Problem requirements => Begin at the line that contains "1659 pixels high.", stop after the line that contains "add('slate_square', rb(-.045, .045, -.04, .04, .004", and reproduce only that span, unaltered.

Scripts that build scenes
-- begin --

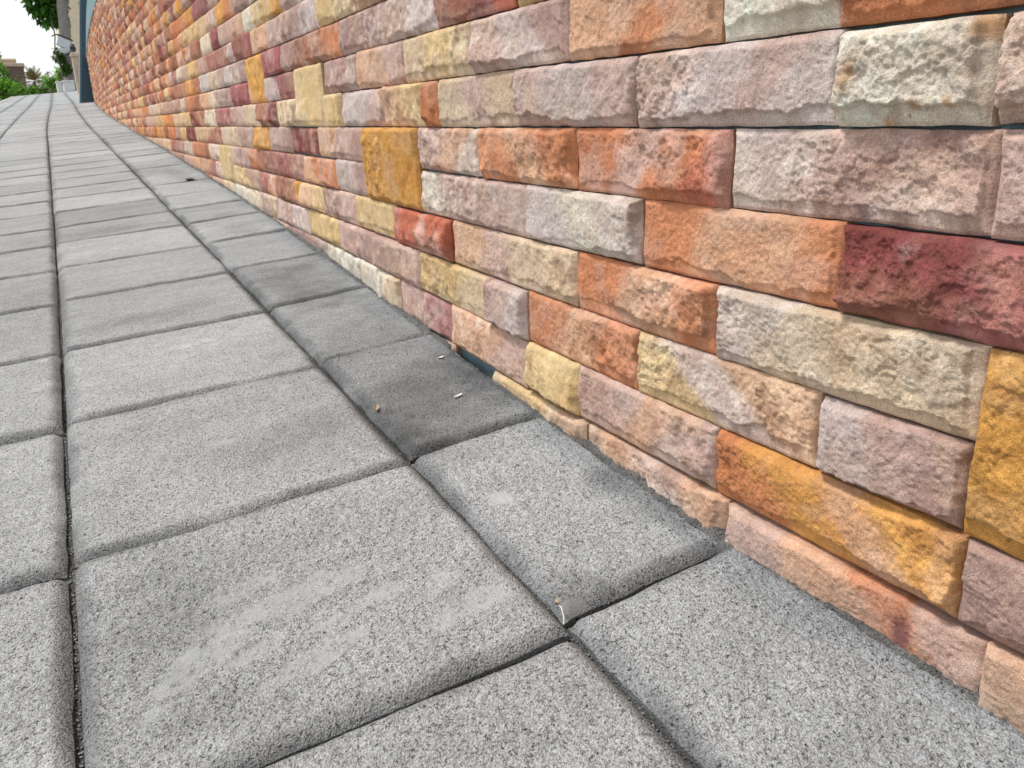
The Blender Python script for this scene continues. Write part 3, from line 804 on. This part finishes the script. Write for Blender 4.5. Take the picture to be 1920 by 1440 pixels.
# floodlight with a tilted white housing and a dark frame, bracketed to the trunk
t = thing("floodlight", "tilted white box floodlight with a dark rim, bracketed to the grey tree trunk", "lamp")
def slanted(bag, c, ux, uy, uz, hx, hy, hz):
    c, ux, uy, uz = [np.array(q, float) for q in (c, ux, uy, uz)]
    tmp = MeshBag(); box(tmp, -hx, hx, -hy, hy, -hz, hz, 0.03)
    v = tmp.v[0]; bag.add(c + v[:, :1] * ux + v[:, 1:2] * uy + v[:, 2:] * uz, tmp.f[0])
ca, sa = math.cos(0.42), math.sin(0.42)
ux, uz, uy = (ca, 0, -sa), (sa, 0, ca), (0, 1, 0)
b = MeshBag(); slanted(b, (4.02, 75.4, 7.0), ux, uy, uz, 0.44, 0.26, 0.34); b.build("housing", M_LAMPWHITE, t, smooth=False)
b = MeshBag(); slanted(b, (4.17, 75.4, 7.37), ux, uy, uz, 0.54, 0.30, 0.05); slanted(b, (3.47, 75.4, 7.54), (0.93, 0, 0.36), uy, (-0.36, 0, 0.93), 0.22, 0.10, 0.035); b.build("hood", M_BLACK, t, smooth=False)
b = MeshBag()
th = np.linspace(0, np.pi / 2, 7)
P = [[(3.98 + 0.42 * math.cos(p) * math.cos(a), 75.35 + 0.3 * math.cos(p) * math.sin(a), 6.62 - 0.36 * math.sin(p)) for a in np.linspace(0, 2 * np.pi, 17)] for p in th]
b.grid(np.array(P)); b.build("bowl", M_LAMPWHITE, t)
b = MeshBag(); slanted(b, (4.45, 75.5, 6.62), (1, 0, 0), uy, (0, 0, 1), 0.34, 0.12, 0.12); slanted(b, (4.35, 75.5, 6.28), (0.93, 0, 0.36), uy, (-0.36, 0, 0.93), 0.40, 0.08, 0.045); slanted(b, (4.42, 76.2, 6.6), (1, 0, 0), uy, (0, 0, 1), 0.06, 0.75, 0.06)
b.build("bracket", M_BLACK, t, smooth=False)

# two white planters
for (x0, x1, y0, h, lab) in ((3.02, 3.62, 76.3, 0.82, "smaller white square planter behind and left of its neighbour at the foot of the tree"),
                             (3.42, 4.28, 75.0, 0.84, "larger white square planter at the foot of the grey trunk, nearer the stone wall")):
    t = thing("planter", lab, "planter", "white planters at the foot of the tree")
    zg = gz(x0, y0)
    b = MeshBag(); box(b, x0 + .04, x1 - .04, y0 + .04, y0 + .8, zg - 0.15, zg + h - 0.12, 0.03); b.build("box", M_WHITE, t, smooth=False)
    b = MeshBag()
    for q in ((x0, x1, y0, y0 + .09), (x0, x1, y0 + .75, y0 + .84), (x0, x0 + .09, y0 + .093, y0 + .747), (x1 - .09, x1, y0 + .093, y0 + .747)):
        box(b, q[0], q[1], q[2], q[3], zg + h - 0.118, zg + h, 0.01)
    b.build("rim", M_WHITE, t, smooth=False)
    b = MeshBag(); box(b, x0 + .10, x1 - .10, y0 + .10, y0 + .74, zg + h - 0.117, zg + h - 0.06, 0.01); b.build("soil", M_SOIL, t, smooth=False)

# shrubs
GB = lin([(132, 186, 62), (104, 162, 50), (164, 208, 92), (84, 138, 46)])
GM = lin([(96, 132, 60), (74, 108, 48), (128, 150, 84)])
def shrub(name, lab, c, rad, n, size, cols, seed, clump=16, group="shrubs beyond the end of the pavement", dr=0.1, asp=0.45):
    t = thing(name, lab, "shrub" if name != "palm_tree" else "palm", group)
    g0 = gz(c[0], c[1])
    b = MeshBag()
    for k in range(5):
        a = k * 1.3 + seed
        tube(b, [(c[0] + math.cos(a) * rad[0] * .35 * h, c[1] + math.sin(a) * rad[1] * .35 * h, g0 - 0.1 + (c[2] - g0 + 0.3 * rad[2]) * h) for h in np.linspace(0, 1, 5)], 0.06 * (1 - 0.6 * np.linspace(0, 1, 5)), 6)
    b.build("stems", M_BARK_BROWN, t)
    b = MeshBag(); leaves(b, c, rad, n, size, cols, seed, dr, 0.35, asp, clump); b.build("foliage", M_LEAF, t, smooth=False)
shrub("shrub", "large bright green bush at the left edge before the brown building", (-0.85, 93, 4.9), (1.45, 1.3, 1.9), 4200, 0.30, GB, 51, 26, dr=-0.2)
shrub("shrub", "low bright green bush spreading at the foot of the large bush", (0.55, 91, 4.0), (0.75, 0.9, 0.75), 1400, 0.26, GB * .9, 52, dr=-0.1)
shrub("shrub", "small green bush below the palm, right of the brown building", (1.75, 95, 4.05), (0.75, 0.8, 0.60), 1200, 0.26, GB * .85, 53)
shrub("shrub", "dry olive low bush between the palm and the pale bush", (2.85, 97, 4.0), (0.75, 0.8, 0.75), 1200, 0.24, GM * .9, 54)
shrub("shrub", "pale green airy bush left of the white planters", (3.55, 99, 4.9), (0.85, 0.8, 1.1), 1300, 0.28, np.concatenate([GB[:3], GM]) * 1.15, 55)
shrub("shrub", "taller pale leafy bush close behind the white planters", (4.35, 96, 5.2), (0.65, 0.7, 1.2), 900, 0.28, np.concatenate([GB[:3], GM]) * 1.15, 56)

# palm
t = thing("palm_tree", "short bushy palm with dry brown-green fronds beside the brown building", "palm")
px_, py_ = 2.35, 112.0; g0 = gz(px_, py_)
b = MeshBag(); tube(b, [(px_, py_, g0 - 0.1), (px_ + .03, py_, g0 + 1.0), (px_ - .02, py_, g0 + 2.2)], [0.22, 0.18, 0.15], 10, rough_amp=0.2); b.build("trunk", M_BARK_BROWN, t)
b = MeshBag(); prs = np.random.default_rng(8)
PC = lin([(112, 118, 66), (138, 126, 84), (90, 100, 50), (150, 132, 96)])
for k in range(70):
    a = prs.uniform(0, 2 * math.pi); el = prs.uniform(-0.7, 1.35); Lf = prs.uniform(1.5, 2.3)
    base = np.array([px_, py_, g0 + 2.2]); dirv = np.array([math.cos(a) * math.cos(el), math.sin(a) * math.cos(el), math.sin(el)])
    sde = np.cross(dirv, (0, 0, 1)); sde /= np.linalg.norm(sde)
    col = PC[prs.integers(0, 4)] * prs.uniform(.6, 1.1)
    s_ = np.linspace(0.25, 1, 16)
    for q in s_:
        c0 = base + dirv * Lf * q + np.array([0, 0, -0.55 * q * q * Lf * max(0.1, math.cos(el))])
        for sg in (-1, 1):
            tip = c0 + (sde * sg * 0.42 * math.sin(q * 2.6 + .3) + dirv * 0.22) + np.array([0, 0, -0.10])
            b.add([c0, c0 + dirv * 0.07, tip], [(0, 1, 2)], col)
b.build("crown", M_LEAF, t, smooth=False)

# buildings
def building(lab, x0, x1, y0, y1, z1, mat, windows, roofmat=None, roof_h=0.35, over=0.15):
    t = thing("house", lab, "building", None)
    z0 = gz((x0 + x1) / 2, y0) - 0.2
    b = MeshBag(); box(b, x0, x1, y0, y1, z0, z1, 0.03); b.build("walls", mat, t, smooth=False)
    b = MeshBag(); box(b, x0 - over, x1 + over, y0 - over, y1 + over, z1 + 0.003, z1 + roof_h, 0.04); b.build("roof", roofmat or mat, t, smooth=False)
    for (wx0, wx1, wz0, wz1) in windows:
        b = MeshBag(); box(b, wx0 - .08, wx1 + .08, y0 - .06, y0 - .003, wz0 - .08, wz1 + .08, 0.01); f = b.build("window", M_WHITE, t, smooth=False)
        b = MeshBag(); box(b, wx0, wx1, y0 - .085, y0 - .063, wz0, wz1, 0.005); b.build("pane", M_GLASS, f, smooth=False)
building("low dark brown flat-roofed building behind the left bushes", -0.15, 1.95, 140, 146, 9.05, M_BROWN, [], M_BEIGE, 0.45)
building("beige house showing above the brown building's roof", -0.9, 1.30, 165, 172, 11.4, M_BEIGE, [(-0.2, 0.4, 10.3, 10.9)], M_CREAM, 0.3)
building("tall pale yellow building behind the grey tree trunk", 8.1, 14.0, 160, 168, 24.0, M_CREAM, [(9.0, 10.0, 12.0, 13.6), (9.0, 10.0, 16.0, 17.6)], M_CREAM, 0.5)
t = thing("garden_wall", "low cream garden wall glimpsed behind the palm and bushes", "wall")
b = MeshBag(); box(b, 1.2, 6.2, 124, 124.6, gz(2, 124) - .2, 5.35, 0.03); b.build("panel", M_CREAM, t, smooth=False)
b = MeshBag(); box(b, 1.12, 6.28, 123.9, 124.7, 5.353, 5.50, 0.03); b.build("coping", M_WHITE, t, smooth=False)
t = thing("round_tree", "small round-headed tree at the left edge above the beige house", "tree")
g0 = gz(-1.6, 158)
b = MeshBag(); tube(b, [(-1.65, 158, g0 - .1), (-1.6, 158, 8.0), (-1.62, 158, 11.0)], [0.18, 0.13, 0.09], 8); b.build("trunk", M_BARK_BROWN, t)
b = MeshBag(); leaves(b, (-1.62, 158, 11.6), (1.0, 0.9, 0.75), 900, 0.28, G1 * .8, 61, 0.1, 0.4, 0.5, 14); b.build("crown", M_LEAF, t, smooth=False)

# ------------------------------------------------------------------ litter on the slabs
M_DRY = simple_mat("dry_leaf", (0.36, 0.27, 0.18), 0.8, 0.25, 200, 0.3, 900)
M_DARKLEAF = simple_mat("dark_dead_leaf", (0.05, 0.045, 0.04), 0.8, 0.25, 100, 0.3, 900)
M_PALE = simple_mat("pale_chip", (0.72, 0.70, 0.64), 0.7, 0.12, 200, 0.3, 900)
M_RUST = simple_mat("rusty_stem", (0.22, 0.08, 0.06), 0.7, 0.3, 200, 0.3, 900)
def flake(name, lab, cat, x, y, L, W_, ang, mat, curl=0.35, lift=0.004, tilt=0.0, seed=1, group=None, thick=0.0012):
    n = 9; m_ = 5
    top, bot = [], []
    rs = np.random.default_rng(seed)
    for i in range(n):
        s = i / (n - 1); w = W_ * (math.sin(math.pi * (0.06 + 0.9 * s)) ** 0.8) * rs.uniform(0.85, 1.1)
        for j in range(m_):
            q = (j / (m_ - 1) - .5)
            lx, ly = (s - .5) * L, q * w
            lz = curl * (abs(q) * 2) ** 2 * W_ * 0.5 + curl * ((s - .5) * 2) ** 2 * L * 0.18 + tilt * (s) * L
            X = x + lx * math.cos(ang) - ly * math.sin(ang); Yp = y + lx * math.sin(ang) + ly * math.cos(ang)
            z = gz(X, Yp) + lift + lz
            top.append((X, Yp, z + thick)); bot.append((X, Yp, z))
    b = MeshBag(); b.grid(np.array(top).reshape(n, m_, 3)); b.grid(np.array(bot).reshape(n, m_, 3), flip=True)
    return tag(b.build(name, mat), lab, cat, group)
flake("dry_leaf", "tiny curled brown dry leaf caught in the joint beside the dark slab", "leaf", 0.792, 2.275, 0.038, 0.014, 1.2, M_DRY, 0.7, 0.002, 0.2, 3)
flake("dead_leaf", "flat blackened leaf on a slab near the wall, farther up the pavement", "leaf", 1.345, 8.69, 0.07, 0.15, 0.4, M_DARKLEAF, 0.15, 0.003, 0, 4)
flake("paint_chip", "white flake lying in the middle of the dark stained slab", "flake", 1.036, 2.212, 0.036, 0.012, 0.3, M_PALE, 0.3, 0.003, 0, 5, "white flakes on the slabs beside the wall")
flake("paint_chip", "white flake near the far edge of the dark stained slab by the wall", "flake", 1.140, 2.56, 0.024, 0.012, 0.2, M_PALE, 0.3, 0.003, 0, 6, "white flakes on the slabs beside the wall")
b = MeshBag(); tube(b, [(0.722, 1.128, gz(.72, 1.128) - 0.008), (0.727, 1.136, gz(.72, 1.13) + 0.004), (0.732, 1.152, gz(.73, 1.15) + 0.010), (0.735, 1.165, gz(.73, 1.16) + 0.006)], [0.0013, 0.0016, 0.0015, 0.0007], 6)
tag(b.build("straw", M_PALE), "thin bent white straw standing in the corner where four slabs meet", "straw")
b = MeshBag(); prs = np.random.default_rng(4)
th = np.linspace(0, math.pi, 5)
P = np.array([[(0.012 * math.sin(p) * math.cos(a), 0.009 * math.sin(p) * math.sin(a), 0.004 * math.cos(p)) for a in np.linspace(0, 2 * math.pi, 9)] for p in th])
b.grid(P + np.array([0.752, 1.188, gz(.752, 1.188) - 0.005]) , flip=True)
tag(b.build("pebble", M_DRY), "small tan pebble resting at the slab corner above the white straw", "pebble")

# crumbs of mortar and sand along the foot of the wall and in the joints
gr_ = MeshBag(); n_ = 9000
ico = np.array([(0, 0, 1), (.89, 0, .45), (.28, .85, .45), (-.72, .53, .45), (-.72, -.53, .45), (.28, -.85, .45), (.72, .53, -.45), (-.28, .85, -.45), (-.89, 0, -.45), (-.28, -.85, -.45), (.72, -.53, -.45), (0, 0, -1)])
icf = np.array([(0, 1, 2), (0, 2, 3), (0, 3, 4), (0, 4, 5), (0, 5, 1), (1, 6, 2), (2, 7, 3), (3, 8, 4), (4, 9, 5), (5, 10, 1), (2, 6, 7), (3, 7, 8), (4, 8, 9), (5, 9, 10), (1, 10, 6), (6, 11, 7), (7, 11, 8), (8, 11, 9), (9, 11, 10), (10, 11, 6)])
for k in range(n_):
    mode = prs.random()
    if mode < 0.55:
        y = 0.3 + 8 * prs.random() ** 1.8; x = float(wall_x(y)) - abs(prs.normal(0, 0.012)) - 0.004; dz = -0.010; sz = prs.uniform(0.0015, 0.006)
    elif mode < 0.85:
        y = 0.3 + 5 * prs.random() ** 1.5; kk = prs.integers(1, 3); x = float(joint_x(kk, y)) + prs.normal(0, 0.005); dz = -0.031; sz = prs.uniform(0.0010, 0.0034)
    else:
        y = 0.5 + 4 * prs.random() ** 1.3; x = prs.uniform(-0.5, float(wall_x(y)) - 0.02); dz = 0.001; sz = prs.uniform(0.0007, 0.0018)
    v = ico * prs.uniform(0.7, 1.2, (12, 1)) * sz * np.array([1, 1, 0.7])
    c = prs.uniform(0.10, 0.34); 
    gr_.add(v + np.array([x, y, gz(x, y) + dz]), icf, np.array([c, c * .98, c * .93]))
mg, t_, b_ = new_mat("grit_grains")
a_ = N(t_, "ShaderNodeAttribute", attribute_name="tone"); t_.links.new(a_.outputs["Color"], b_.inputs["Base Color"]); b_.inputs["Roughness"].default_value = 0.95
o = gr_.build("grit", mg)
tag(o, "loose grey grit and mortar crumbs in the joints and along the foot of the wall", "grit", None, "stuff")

-- end --
-- begin --

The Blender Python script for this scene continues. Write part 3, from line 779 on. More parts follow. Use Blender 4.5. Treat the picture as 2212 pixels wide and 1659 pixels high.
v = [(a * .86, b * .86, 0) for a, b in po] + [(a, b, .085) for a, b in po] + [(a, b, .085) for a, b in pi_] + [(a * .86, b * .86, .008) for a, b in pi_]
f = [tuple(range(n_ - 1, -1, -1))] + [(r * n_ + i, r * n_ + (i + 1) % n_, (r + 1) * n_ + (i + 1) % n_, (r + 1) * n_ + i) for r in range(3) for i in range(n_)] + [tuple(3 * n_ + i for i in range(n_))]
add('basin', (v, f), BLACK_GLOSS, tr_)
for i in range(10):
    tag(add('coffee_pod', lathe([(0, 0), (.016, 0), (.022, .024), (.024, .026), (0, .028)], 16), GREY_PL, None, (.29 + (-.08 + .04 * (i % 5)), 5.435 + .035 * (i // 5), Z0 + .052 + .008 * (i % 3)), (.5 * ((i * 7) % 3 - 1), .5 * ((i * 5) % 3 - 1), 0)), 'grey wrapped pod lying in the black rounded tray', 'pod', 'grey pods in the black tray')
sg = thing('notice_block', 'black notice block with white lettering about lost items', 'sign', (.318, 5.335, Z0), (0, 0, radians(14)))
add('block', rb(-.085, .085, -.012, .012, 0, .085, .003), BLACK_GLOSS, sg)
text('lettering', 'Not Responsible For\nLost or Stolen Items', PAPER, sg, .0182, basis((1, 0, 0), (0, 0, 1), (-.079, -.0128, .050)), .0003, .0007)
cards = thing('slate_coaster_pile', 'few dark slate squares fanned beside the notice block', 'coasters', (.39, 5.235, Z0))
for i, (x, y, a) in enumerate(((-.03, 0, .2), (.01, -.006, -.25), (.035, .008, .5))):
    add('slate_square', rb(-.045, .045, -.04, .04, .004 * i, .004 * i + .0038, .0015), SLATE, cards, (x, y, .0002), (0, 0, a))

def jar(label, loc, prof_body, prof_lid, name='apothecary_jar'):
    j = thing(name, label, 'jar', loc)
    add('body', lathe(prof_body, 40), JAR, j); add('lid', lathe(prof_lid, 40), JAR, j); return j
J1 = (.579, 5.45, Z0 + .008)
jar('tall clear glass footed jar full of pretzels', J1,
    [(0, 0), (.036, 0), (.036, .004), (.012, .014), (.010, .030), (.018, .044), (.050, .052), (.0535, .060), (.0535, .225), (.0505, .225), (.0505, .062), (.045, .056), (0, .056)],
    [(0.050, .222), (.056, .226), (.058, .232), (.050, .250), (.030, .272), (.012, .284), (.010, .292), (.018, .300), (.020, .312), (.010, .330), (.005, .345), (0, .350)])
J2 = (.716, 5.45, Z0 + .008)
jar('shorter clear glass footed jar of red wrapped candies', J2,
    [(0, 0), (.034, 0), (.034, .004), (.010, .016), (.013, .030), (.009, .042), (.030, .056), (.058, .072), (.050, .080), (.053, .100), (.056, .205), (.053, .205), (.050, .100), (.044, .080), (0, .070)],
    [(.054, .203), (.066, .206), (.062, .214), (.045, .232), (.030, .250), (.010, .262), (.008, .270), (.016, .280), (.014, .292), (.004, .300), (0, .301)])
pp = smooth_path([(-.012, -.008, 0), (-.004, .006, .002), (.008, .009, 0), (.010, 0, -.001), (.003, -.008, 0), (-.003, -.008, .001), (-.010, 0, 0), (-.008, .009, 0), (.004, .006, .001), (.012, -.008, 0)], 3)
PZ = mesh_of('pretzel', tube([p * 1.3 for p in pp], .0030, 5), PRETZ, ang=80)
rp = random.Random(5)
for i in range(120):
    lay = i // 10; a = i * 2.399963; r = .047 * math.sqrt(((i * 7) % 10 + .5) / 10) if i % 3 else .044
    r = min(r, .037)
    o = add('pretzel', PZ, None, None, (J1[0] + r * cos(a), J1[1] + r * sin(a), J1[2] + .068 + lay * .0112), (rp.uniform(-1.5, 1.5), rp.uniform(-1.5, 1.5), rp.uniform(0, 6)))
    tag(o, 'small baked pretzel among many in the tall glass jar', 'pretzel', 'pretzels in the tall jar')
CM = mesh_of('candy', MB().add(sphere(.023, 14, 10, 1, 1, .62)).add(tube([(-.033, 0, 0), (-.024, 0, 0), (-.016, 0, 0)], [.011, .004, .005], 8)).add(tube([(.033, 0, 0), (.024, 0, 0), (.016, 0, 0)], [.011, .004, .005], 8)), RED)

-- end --
-- begin --

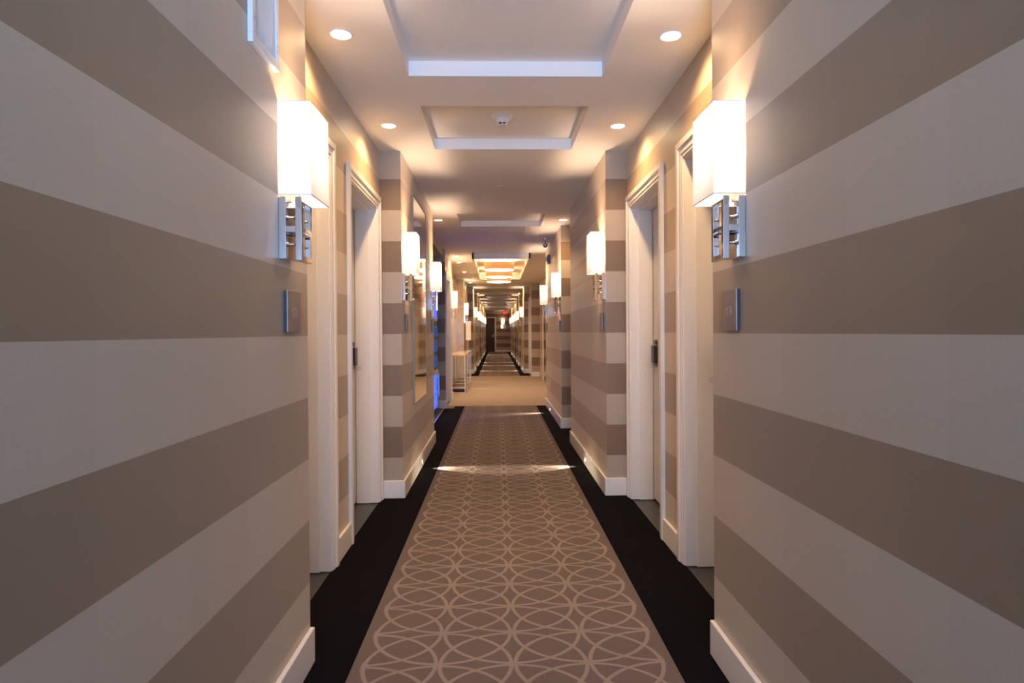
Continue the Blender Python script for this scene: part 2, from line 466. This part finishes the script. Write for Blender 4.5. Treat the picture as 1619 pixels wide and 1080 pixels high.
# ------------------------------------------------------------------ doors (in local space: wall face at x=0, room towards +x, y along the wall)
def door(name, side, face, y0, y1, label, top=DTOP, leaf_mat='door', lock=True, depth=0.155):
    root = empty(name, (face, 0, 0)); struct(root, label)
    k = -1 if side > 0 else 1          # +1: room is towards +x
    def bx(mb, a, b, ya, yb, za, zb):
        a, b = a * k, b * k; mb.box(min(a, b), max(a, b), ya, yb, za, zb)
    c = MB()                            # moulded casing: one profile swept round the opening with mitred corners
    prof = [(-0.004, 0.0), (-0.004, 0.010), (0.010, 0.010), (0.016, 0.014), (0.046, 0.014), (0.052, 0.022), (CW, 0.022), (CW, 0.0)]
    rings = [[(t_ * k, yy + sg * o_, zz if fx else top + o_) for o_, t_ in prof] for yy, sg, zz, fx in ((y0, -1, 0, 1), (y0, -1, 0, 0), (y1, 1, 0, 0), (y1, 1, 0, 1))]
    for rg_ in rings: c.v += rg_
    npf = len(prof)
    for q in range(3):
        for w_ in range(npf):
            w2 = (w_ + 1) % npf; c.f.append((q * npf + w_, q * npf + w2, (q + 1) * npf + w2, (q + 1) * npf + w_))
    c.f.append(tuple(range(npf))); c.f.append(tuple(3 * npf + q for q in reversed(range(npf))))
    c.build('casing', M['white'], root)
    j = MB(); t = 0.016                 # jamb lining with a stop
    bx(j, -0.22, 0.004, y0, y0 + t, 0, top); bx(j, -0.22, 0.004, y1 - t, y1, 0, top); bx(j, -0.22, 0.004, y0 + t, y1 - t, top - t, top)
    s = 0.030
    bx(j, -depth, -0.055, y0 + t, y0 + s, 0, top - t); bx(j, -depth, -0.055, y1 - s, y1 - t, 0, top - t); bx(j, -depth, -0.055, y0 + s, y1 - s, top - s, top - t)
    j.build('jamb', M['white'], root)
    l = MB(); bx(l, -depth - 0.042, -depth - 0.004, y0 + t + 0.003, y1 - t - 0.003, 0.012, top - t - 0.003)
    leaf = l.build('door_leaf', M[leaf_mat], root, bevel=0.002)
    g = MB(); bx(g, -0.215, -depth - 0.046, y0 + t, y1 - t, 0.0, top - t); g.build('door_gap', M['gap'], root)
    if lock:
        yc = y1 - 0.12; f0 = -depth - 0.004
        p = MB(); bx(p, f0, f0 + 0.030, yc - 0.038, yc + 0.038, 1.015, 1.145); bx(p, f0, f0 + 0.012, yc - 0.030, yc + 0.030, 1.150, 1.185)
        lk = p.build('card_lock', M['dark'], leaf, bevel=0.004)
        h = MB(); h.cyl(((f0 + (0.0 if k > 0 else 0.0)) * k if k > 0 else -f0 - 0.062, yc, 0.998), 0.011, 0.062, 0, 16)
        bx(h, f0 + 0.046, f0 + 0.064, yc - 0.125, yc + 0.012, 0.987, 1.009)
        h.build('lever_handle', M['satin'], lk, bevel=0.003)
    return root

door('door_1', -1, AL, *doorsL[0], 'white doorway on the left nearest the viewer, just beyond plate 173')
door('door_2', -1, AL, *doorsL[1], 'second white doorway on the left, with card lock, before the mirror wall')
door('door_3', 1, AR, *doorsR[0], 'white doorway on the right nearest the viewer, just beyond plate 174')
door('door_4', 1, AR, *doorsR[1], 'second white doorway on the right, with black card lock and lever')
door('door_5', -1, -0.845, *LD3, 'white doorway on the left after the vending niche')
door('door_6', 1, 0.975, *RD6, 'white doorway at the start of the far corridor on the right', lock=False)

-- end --

Final result =>
The Blender Python script for this scene continues. Write part 3, from line 779 on. More parts follow. Use Blender 4.5. Treat the picture as 2212 pixels wide and 1659 pixels high.
v = [(a * .86, b * .86, 0) for a, b in po] + [(a, b, .085) for a, b in po] + [(a, b, .085) for a, b in pi_] + [(a * .86, b * .86, .008) for a, b in pi_]
f = [tuple(range(n_ - 1, -1, -1))] + [(r * n_ + i, r * n_ + (i + 1) % n_, (r + 1) * n_ + (i + 1) % n_, (r + 1) * n_ + i) for r in range(3) for i in range(n_)] + [tuple(3 * n_ + i for i in range(n_))]
add('basin', (v, f), BLACK_GLOSS, tr_)
for i in range(10):
    tag(add('coffee_pod', lathe([(0, 0), (.016, 0), (.022, .024), (.024, .026), (0, .028)], 16), GREY_PL, None, (.29 + (-.08 + .04 * (i % 5)), 5.435 + .035 * (i // 5), Z0 + .052 + .008 * (i % 3)), (.5 * ((i * 7) % 3 - 1), .5 * ((i * 5) % 3 - 1), 0)), 'grey wrapped pod lying in the black rounded tray', 'pod', 'grey pods in the black tray')
sg = thing('notice_block', 'black notice block with white lettering about lost items', 'sign', (.318, 5.335, Z0), (0, 0, radians(14)))
add('block', rb(-.085, .085, -.012, .012, 0, .085, .003), BLACK_GLOSS, sg)
text('lettering', 'Not Responsible For\nLost or Stolen Items', PAPER, sg, .0182, basis((1, 0, 0), (0, 0, 1), (-.079, -.0128, .050)), .0003, .0007)
cards = thing('slate_coaster_pile', 'few dark slate squares fanned beside the notice block', 'coasters', (.39, 5.235, Z0))
for i, (x, y, a) in enumerate(((-.03, 0, .2), (.01, -.006, -.25), (.035, .008, .5))):
    add('slate_square', rb(-.045, .045, -.04, .04, .004 * i, .004 * i + .0038, .0015), SLATE, cards, (x, y, .0002), (0, 0, a))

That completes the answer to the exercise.